Bulletin KNOB (Dec 2010)

Een schouwburgprijsvraag uit 1837. Het bekroonde ontwerp van Robertus van Zoelen in de bouwkundige klasse van de Koninklijke Academie van Beeldende Kunsten te Amsterdam

  • Thomas H. von der Dunk

DOI
https://doi.org/10.7480/knob.109.2010.6.125

Abstract

Read online

In the first half of the 19th century no theoretical education for architects existed in the Netherlands, but since 1817 there was a Royal Academy of Fine Arts in Amsterdam where, among other subjects, architecture was taught. In 1837 the academy held a special competition for a city theatre, which was won by the Amsterdam carpenter’s son Robertus van Zoelen (1812-1869). On the basis of a prescribed programme the competitors had to make a sketch first, and subsequently they were given one month’s time to design more accurate construction drawings. In this article earlier and later competitions are dealt with, the architectonic design and the layout of these theatres, which could accommodate approximately 1500 visitors. Van Zoelen’s creation was uncommonly monumental for Dutch standards and was hardly comparable to the wooden theatre of city architect Jacob Eduard de Witte situated on Leidseplein in Amsterdam at that time. The author discusses other theatres in the Netherlands and Europe. Since around 1750 good acoustics and visibility for all the visitors were aimed at, the form of the stage in connection with this, as well as the external recognizability of the theatre by means of an entrance under a column portico.

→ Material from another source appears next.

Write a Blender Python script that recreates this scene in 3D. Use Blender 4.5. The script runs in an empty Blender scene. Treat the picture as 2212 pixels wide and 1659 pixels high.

There were advanced designs in several European cities and Van Zoelen had heard of them, but no more than that. It is likely that he never crossed the national borders and derived his knowledge from books and colleagues, such as the managing director of the Amsterdam academy Martinus Gerardus Tétar van Elven. Just as at the French academy of architecture, which served as an example for the Dutch academy in many respects, the competitions were highly academic and theoretical in character.